How we interpret the role guns have played in the history of the United States and the ways they are woven into the fabric of life in this country—North and South—depends on when and where we look. “Violence is as American as cherry pie,” declared SNCC’s fifth chairman, Hubert “Rap” Brown (now the Imam Jamil Abdullah Al-Amin), in 1967. Brown, like many other Afro-Americans before and since, recognized that violence has shaped much of U.S. life and culture; the Civil War is one good example, as is the highly romanticized westward expansion of the nineteenth century. Indeed, gunplay and the “taming of the West” (meaning the conquest of Native Americans through armed force and the seizure of their lands) have long been celebrated in that most influential segment of the U.S. media, Hollywood films. On the other hand, black rebellions—often poorly armed attempts to throw off the bonds of chattel slavery and escape to freedom in some other place—are largely ignored and are sometimes denounced when presented as a legitimate part of the black freedom struggle. There is no Spartacus in the romanticization of U.S. history.

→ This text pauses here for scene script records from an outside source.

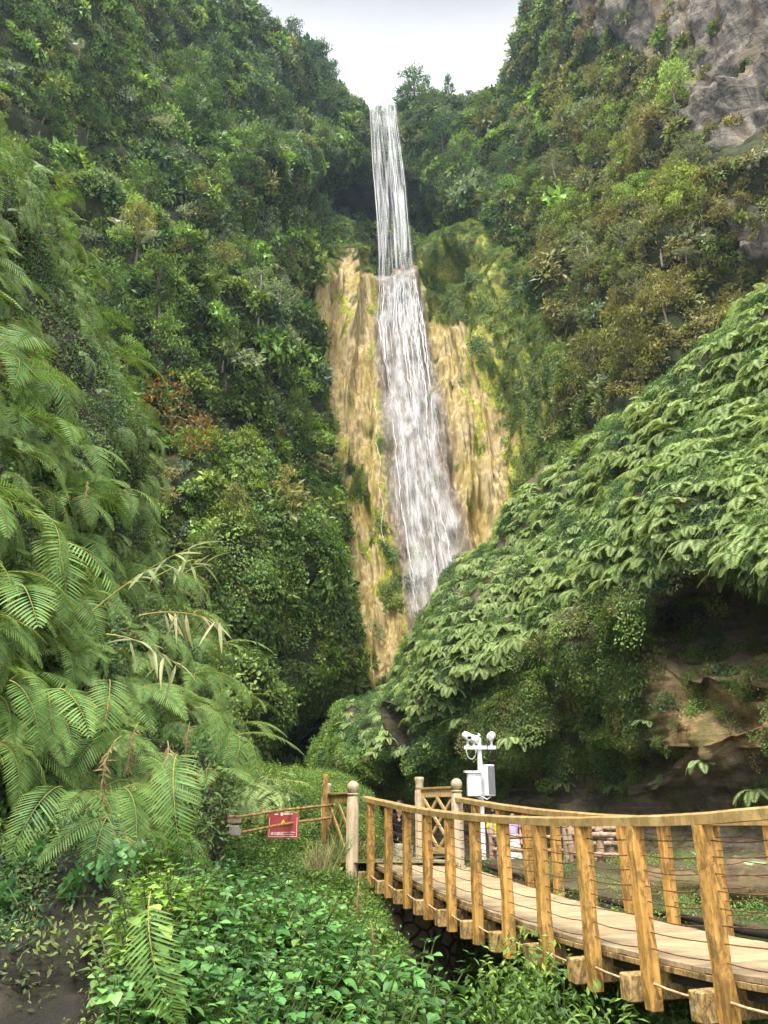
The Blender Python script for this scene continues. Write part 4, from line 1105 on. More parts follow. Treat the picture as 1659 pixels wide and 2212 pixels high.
def camera_unit(x, y, z, yaw, kind):
    M = Matrix.Rotation(yaw, 3, 'Z') @ Matrix.Rotation(.25, 3, 'X'); mb = MB()
    c = Vector((x, y, z))
    mb.tube([c + M @ Vector((0, -.13, 0)), c + M @ Vector((0, -.10, 0)), c + M @ Vector((0, .13, 0)), c + M @ Vector((0, .16, 0))], [.075, .088, .088, .05], 16)
    mb.tube([Vector((x, y, z - .07)), Vector((x, y, zb + .03))], .028, 10); mb.box((x, y, zb + .045), (.09, .09, .02))
    b = mb.build('camera_housing', 'white_paint', o, False)
    mb = MB()
    if kind: mb.box(c + M @ Vector((0, -.133, -.01)), (.085, .012, .05), M)
    else: mb.tube([c + M @ Vector((0, -.131, 0)), c + M @ Vector((0, -.14, 0))], .06, 14)
    mb.build('lens', 'dark_glass' if kind else 'grey_paint', b)
camera_unit(-.27, -.08, zb + .25, .25, True); camera_unit(-.12, .02, zb + .2, 1.0, False); camera_unit(.27, -.06, zb + .25, -.3, False)
mb = MB(); mb.tube([(.27 + .1 * math.cos(t), -.12, zb - .1 - .2 * math.sin(t) if t > 0 else zb) for t in np.linspace(-.2, 3.34, 16)], .011, 6); wb = mb.build('wire', 'black_rubber', o, True)
mb = MB(); mb.tube([(-.2 + .11 * math.cos(t), -.12, zb - .05 - .2 * math.sin(t)) for t in np.linspace(0, 3.14, 16)], .009, 6); mb.build('wire', 'grey_paint', o, True)
mb = MB(); mb.tube([(.2, -.16, zb + .22), (.16, -.2, zb + .05), (.15, -.16, zb - .1), (.18, -.12, zb - .24)], .012, 6); mb.build('wire', 'black_rubber', o, True)
z2 = H - .92
mb = MB(); mb.box((-.17, -.1, z2 - .09), (.30, .26, .50)); cb = mb.build('cabinet', 'white_paint', o)
mb = MB(); mb.box((-.185, -.11, z2 + .18), (.38, .32, .045), Matrix.Rotation(.05, 3, 'X')); mb.build('roof', 'white_paint', cb)
mb = MB(); mb.box((-.09, -.232, z2 - .09), (.005, .006, .44)); mb.box((-.06, -.233, z2 + .1), (.12, .006, .02)); mb.box((-.06, -.233, z2 - .29), (.1, .006, .015)); mb.build('door_seam', 'grey_paint', cb)
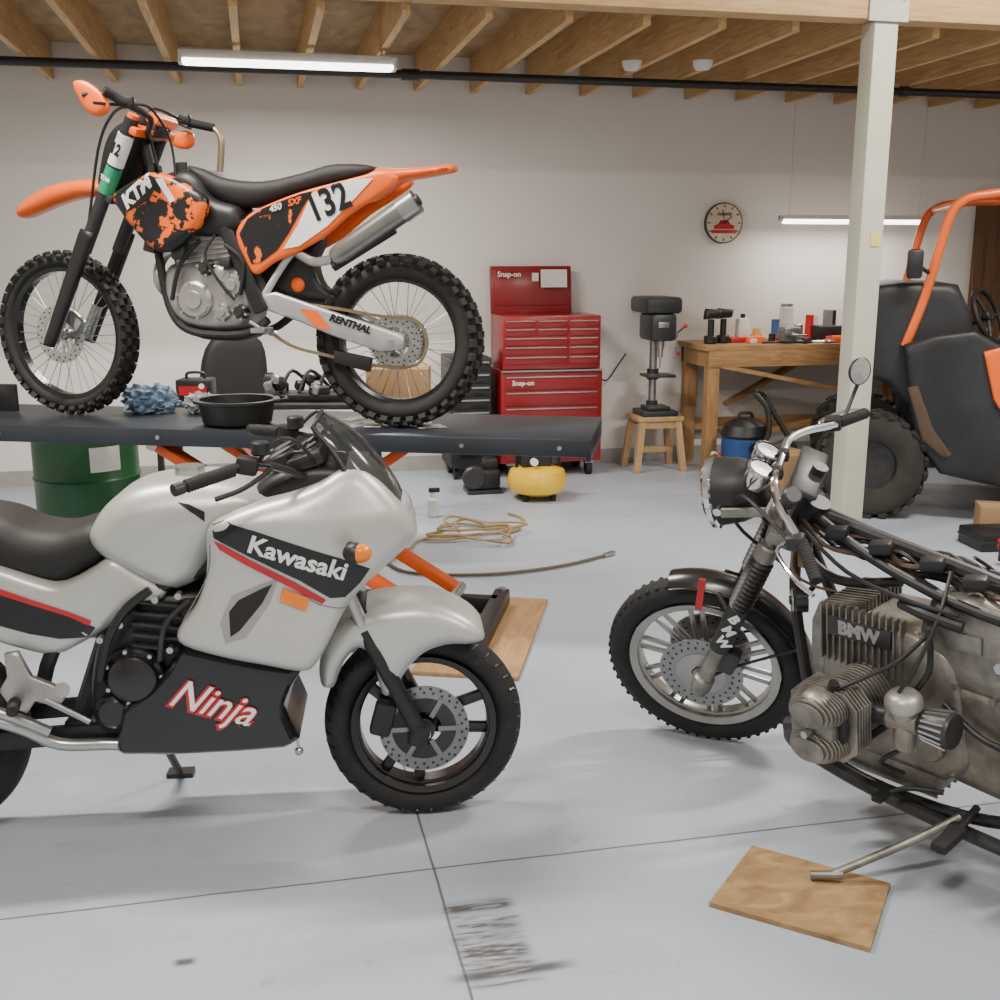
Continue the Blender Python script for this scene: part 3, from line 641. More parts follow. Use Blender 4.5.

All of this is to say that how we understand violence, its use, and its place in United States history depends on what sort of violence is being described and who is describing it. My view of slave revolts, for instance, is certainly colored by the fact that I am a descendant of Africans who were enslaved. And my specific view of the place of slave revolts in the continuum of the black freedom struggle is affected by my own awareness and understanding of my forebears’ desire for freedom.
This is not a book about black guerrilla warfare, retaliatory violence, or “revolutionary” armed struggle in the South, and I make no attempt to argue that such actions were either necessary or possible. In fact, I consider these notions political fantasy. Nor is this a book about nonviolence. Rather, it is about the people—especially the young people—who participated in a nonviolent movement without having much commitment to nonviolence beyond agreeing to use it as a tactic. As their involvement in the movement and with rural communities deepened, however, they found themselves in situations where they, their colleagues, and the people they were working with could get killed for even trying to exercise the ordinary rights of citizenship. What, then, would they do? This was in part a question of ethics and morality: Could you really kill someone? And at the same time it was also a question of responsibility: What obligations do you have to the people who are supporting you and whose lives are endangered because of it? But at its core, of course, it was also very much a question of practicality: What do you need to do to stay alive?